4. GREEN ROOM (2015)
A punk rock mentality pervades Jeremy Saulnier’s Green Room, a rock-hard, vicious one-setting survival story about a hardcore band that witnesses a murder at a neo-Nazi show. The violence is gruesome and comes in unexpected waves, no character is ever safe, and Patrick Stewart gives a bone-chilling turn as Darcy, a take-no-prisoners true believer who you better believe would be caught under a MAGA hat. Green Room features some gnarly gore (the practical effects are simply stomach-churning) and believable characters who make silly mistakes that end up costing them their lives, all of which contributes a good dose of realism to this disturbing, high-strung delight. Seriously though, only hard stomachs should apply.
3. THE CONJURING (2013)
Studio horror has a not-so-nice reputation around the horror movie fandom but The Conjuring dared to flip the script, delivering a wide horror movie for wide audiences that content-wise should have been rated PG-13 but was slammed with an R-rating because it was deemed, quite simply, “too scary.” And too scary it indeed is. This haunted house horror weaponizes the fear of the unknown, delivering some of the best jump scares in the business to make one of the finest possession/exorcism films of all time. The Conjuring works best when it’s not showing you anything, James Wan’s camera focusing on the darkness, allowing our minds to fill in the voids with the worst possible nightmares. Amazingly effective and legitimately scary as hell, it’s no wonder it launched the most successful horror franchise in cinematic history.
2. HEREDITARY (2018)
Toni Collette gives an all-time great performance in this spell-binding horror-show that doubles as an uncharacteristically mature study of grief. Tension begins to mount early and by the time the third act kicks in, the debut from Ari Aster is full speed ahead, peel-your-eyes-back terrifying. Horrifying imagery, off-kilter direction, a twisted score, and an utterly terrifying seance all add up to a horror movie that will chill you to the bone. All hail King Paemon.
1. THE WITCH (2015)
The Witch is that near-perfect spooky film. One that chills you to your very bones. Every last element of David Egger’s deconstruction of a Puritan settler family imploding in on themselves in the raw, exposed wilderness adds to the terrifyingly isolated – physically, emotionally, and spiritually – atmosphere.
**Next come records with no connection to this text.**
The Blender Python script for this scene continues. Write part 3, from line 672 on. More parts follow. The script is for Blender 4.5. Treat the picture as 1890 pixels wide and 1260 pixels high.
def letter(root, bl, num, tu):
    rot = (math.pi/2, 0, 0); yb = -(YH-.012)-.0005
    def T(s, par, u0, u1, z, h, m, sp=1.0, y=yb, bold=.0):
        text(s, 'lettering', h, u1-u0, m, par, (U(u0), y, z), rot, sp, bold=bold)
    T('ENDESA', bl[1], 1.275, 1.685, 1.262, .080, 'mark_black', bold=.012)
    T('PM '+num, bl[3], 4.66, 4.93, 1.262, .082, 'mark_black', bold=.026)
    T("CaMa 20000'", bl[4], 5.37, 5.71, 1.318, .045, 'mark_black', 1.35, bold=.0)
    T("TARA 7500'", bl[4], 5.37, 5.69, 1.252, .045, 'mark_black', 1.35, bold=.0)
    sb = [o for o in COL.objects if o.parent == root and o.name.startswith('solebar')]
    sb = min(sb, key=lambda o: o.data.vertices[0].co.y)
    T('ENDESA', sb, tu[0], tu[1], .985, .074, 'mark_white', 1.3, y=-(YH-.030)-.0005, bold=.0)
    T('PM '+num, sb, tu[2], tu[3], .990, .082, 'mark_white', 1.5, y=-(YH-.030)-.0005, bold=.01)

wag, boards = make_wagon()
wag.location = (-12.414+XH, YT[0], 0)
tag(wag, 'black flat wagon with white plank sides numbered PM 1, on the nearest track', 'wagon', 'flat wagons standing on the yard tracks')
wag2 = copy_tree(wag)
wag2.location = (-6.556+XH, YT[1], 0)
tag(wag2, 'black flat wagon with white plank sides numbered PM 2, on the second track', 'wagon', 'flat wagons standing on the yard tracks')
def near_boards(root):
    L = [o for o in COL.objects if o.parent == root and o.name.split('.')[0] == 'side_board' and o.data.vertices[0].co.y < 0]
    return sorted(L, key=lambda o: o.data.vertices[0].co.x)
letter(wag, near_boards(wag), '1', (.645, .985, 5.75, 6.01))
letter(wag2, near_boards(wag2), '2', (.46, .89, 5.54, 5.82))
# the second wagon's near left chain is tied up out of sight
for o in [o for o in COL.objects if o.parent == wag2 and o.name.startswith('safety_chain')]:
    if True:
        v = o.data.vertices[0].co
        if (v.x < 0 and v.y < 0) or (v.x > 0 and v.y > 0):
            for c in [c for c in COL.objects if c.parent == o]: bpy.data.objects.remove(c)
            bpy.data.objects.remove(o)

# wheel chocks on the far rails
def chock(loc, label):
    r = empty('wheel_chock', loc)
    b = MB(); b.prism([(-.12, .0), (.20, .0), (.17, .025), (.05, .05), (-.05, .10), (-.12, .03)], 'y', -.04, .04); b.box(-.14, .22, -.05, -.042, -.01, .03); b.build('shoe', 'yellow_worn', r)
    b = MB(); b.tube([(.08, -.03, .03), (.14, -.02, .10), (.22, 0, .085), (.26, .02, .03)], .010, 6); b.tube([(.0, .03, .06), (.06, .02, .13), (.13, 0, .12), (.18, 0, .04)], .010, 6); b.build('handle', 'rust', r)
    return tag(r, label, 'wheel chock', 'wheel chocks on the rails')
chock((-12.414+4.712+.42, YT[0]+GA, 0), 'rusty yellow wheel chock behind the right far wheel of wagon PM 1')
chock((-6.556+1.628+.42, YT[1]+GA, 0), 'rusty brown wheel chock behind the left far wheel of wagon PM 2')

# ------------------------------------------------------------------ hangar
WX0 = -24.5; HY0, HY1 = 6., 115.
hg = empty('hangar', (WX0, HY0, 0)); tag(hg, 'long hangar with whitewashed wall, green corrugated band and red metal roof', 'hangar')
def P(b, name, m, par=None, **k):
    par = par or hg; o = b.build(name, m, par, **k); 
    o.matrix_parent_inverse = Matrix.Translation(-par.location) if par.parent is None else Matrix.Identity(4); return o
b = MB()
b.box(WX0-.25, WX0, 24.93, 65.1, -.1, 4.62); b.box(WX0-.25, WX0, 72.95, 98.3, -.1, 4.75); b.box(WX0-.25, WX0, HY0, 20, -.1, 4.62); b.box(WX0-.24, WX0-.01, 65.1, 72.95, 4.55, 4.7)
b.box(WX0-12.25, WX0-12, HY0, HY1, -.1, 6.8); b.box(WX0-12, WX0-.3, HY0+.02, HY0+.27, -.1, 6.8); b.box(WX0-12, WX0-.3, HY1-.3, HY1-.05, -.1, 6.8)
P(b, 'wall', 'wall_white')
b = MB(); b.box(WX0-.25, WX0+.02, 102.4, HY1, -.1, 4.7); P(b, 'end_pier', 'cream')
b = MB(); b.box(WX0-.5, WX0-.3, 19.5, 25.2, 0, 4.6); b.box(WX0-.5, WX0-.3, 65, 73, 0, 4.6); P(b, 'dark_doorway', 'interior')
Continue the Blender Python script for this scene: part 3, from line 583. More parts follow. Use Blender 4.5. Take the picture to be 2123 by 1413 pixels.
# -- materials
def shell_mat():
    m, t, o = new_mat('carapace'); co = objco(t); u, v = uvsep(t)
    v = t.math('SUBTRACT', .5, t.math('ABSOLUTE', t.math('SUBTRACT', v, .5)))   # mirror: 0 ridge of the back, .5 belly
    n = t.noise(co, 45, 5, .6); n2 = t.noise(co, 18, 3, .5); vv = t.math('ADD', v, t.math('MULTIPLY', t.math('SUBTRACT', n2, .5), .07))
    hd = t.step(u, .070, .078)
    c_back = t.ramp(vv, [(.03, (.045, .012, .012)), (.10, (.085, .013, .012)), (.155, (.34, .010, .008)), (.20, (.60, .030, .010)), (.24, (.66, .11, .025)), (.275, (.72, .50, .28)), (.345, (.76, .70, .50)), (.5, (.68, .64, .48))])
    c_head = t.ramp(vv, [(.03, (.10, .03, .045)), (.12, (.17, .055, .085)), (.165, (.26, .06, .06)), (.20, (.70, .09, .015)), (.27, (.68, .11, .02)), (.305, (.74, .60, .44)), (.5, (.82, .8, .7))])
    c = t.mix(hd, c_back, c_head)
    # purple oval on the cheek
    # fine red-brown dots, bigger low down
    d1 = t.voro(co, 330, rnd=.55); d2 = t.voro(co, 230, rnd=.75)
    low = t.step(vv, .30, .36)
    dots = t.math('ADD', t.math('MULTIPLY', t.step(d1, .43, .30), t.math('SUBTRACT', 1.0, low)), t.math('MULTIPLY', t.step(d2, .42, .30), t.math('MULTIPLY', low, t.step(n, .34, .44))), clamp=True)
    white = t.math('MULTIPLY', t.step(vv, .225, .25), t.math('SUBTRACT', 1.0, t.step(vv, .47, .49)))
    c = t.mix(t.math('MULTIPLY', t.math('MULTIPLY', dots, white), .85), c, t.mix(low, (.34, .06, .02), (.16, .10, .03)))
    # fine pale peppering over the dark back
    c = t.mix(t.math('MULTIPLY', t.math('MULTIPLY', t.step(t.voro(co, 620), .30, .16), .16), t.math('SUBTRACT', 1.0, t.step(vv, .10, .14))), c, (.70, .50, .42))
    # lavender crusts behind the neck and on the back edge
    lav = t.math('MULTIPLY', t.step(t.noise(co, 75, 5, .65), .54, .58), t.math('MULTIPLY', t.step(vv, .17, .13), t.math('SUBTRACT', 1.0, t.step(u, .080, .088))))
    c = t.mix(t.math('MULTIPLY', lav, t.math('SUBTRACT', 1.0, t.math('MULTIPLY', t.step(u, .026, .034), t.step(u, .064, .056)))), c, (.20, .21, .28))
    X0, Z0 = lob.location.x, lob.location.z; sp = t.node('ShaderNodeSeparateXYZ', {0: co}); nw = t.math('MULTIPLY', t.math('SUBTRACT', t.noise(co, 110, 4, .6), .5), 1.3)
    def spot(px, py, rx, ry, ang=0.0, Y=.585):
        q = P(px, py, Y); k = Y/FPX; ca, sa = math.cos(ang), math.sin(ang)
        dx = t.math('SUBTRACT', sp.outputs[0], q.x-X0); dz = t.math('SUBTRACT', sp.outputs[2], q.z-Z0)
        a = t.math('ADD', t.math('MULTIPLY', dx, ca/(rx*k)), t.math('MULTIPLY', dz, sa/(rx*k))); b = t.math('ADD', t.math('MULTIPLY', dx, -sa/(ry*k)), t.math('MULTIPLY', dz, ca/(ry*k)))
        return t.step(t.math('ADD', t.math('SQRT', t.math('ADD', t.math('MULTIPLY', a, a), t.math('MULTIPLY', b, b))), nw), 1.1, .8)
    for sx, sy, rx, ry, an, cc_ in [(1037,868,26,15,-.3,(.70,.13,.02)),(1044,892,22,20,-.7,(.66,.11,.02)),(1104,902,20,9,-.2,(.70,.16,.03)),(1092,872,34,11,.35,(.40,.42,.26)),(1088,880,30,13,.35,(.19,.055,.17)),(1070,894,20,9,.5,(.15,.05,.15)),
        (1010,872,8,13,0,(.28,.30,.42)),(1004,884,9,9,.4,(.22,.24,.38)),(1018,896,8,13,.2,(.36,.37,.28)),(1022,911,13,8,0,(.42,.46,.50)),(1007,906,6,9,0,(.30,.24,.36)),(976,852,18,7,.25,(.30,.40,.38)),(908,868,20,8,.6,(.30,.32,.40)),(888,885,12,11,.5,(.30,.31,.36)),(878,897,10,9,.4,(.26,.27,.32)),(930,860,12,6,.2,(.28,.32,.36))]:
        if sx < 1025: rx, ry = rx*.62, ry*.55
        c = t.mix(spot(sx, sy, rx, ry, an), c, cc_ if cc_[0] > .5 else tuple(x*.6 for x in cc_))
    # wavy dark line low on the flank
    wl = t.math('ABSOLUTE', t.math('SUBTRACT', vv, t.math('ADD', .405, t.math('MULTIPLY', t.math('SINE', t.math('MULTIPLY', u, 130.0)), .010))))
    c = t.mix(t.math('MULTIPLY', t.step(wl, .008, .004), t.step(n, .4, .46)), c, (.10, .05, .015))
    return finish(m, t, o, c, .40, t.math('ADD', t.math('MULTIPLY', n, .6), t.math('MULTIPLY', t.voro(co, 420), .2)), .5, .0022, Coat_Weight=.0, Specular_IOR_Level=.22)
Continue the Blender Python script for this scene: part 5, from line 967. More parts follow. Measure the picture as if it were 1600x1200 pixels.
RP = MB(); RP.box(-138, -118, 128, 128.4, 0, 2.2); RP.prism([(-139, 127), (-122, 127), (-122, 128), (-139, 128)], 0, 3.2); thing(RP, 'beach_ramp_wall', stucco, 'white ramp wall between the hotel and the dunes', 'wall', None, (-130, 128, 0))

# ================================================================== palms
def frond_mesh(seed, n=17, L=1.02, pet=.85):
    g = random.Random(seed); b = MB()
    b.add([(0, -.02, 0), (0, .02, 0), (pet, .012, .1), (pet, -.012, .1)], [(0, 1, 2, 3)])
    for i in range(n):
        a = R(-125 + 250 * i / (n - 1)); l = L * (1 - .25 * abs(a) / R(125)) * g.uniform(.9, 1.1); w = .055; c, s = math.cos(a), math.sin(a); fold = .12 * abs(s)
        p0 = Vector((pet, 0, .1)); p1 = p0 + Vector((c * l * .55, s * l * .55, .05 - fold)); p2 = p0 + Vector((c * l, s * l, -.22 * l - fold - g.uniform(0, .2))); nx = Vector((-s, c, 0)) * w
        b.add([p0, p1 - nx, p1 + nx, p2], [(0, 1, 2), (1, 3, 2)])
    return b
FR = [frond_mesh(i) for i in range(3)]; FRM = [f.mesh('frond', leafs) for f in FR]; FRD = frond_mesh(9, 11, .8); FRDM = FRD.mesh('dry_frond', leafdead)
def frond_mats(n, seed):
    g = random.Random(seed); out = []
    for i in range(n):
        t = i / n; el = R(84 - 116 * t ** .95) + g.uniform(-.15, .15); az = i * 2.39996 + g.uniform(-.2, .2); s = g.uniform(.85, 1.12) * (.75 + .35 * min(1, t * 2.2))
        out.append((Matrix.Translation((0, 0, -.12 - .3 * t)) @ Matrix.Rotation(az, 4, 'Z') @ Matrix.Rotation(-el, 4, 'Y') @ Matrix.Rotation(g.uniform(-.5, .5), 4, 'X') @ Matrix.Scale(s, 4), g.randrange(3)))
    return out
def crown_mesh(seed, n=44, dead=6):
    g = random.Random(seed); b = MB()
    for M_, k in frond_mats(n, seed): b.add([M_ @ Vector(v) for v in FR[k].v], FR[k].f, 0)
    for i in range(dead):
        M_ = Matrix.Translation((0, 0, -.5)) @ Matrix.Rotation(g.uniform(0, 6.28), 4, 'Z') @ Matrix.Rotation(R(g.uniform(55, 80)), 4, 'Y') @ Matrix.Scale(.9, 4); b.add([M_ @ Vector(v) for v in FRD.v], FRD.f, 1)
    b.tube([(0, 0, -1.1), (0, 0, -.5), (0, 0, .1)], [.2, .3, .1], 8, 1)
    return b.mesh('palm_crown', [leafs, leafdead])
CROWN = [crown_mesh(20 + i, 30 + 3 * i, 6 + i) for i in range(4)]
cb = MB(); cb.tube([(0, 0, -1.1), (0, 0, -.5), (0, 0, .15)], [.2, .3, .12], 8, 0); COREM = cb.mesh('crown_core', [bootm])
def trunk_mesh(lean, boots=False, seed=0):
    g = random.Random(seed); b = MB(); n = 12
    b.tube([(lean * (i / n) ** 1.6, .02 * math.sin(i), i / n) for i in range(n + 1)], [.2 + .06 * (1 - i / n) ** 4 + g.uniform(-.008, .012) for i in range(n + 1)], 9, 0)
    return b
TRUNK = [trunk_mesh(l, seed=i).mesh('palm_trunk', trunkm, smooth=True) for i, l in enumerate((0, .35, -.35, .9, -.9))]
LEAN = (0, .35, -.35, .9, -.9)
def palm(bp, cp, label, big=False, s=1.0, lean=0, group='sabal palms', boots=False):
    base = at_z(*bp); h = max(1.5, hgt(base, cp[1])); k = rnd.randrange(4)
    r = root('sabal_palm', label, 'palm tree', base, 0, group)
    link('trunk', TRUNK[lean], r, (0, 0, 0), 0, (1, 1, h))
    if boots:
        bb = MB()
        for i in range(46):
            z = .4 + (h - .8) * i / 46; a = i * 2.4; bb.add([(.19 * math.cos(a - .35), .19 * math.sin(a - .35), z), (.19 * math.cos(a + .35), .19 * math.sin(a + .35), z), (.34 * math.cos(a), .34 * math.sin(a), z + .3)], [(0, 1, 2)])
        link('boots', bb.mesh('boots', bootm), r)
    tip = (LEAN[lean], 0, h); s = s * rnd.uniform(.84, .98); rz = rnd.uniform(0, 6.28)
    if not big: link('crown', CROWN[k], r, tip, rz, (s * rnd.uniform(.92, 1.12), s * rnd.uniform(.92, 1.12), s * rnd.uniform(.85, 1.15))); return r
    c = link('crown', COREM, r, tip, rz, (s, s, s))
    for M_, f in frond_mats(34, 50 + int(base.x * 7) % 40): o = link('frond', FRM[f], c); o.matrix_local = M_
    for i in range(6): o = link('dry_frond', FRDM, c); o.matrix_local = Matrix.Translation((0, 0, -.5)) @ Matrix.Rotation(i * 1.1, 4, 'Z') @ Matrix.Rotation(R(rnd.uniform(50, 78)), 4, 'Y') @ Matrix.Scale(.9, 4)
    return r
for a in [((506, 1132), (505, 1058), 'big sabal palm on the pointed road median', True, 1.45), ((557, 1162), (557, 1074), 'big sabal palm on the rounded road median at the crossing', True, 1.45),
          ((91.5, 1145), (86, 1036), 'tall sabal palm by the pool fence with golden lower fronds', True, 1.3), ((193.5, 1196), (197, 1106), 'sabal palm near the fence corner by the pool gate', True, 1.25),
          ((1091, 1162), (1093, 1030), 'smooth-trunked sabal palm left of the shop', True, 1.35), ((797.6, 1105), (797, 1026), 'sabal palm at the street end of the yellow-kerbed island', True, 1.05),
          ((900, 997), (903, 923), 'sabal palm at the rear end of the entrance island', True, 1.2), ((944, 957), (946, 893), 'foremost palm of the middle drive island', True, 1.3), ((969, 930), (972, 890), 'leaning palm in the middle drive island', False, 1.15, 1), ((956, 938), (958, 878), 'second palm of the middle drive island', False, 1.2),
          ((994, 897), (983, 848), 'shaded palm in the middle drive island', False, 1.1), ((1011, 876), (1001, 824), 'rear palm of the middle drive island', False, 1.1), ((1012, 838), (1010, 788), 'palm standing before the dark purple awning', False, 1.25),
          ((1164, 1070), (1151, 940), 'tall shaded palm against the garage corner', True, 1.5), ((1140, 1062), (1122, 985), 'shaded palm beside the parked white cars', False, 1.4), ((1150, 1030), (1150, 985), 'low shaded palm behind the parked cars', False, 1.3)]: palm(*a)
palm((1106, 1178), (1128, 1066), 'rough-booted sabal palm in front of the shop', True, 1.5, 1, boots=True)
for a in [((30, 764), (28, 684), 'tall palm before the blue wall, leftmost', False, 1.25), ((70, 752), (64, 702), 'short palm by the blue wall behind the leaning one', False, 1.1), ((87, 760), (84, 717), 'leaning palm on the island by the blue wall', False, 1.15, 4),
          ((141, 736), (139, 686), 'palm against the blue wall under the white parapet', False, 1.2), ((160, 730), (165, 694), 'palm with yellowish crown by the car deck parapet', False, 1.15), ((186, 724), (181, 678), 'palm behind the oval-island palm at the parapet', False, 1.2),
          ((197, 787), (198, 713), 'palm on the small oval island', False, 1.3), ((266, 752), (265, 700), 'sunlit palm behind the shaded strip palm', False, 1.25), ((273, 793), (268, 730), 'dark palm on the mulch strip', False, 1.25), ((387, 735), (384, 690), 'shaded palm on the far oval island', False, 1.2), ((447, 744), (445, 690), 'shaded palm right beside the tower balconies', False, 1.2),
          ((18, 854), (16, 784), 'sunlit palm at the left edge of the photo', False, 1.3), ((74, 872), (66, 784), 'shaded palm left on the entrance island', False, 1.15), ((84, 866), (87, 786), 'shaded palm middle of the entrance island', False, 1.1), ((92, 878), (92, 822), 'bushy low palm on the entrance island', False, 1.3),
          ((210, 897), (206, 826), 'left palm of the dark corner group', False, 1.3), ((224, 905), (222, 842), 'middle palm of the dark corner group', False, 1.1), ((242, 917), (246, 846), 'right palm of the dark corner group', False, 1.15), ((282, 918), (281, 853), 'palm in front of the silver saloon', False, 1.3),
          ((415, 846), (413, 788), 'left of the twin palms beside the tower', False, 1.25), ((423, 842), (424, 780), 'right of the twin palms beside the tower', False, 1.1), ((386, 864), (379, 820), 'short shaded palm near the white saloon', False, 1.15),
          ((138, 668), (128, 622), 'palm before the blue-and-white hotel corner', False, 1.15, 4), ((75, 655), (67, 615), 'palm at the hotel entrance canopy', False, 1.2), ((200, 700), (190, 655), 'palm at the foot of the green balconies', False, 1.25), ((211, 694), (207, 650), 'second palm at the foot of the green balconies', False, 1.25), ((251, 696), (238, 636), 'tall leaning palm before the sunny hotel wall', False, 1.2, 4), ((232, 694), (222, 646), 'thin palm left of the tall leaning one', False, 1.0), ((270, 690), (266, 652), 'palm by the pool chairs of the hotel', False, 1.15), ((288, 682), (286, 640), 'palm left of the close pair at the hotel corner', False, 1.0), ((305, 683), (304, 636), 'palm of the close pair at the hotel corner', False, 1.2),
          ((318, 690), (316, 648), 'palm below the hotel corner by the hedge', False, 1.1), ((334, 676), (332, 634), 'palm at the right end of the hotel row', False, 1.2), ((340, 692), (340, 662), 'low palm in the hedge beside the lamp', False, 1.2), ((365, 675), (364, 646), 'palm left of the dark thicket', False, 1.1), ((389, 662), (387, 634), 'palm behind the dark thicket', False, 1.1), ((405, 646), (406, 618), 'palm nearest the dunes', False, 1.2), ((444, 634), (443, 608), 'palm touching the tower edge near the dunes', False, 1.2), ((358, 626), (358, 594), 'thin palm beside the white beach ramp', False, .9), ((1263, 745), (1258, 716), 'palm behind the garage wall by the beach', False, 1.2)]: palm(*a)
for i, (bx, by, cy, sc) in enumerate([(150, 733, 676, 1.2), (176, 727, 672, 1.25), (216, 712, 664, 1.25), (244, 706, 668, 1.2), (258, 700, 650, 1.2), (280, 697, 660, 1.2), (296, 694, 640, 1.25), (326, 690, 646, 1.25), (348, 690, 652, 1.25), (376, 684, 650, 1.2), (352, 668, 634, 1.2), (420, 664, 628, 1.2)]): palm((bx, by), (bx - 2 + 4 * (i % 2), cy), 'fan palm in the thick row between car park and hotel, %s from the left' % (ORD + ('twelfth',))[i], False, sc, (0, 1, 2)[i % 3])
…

Combining carnal fears of the woods in with legit black magic, blooming sexuality, and an evil goat named Black Phillip, The Witch is plain delicious – with Egger’s script emerging as a decadent creation of well-researched verbal succulence. I mean, seriously, this thing is just a joy to listen to. This painstakingly constructed downfall of the familial unit is a perfectly-directed masterpiece and the high watermark for what horror can be – a chilling confluence of high art and carnal terror.